_Provided material_

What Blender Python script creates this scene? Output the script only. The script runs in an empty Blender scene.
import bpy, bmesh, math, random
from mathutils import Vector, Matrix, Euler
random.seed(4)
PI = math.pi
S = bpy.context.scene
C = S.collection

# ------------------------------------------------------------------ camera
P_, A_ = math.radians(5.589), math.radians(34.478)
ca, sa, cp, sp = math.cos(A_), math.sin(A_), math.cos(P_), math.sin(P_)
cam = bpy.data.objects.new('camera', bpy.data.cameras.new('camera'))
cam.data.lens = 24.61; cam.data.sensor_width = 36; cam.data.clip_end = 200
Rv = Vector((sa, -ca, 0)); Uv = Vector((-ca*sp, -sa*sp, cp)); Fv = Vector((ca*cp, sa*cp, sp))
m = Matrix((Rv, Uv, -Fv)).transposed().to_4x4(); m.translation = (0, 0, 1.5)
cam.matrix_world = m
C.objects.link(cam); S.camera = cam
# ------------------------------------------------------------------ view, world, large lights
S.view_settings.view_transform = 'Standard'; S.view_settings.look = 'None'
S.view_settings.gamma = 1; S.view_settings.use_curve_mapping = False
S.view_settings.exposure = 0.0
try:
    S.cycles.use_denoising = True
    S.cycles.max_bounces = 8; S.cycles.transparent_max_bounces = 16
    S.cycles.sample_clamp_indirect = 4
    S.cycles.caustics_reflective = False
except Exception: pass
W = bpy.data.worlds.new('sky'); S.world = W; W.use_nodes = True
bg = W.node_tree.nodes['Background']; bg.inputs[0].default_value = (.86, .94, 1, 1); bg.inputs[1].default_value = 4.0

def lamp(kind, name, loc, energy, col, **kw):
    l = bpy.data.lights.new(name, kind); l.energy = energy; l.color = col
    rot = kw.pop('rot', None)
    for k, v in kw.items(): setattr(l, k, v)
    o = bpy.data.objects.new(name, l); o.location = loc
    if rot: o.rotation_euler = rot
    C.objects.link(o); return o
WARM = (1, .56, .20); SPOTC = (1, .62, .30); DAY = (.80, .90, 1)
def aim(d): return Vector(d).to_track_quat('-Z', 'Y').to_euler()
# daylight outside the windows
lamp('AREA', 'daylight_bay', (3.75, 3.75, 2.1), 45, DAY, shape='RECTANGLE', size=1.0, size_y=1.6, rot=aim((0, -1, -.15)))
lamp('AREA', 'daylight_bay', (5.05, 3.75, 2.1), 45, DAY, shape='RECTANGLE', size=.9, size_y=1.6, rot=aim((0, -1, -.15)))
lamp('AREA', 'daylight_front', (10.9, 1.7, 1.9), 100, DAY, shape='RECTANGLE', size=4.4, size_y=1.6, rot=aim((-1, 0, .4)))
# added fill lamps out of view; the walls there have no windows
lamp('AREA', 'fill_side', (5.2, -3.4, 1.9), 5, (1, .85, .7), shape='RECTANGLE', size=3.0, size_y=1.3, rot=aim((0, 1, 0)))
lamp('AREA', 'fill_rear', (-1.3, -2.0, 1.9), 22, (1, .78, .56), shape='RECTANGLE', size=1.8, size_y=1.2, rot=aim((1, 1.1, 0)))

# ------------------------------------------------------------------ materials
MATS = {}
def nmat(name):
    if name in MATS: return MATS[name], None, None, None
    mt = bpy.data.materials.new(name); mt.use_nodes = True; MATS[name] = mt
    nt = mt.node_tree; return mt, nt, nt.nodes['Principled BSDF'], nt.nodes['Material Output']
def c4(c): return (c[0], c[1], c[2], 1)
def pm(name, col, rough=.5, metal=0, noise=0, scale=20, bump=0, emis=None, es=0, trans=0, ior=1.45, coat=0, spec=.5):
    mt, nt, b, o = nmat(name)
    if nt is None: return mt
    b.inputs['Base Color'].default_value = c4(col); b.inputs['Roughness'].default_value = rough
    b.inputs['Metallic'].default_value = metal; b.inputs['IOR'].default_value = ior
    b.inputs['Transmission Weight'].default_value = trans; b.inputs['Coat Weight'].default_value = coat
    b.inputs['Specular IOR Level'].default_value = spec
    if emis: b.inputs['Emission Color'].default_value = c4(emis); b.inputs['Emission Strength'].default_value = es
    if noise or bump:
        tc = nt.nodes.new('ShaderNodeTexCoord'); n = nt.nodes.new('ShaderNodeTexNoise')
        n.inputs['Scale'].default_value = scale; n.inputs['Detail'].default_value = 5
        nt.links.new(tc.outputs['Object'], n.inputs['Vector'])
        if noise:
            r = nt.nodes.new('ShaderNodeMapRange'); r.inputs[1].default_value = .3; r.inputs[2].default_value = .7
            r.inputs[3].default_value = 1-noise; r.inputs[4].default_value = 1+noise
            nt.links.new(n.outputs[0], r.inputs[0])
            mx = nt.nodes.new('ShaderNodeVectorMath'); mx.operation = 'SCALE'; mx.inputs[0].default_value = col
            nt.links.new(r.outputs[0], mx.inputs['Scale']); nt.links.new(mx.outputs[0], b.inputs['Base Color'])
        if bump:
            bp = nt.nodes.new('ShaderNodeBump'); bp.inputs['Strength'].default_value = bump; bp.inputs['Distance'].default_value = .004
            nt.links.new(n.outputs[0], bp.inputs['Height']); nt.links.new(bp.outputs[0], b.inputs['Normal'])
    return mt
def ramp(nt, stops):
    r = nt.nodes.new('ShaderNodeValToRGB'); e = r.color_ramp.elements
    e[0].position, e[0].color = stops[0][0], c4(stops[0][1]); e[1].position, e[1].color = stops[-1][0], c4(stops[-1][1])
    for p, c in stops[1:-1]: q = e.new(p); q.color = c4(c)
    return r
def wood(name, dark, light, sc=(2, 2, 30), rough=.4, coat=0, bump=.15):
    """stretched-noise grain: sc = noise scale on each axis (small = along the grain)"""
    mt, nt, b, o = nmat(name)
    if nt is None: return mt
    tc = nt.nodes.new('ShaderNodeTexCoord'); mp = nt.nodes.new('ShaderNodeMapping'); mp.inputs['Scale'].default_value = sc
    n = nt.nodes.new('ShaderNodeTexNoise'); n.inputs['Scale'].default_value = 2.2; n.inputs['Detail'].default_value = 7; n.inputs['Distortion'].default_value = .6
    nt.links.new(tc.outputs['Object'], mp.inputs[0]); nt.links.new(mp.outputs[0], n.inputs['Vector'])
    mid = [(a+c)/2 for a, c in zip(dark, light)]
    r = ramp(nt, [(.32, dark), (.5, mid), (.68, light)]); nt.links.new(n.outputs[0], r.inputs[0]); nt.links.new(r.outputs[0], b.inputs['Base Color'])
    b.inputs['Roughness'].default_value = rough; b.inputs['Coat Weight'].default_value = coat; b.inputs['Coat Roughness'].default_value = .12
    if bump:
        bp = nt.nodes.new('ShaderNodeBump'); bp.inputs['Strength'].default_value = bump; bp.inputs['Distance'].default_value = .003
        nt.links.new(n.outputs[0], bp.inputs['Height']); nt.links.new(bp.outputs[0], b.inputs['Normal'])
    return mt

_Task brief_
Can you write out the lines above, from the first one through the one containing "C = S.collection", exactly as they appear and nothing more?

_Finished task_
What Blender Python script creates this scene? Output the script only. The script runs in an empty Blender scene.
import bpy, bmesh, math, random
from mathutils import Vector, Matrix, Euler
random.seed(4)
PI = math.pi
S = bpy.context.scene
C = S.collection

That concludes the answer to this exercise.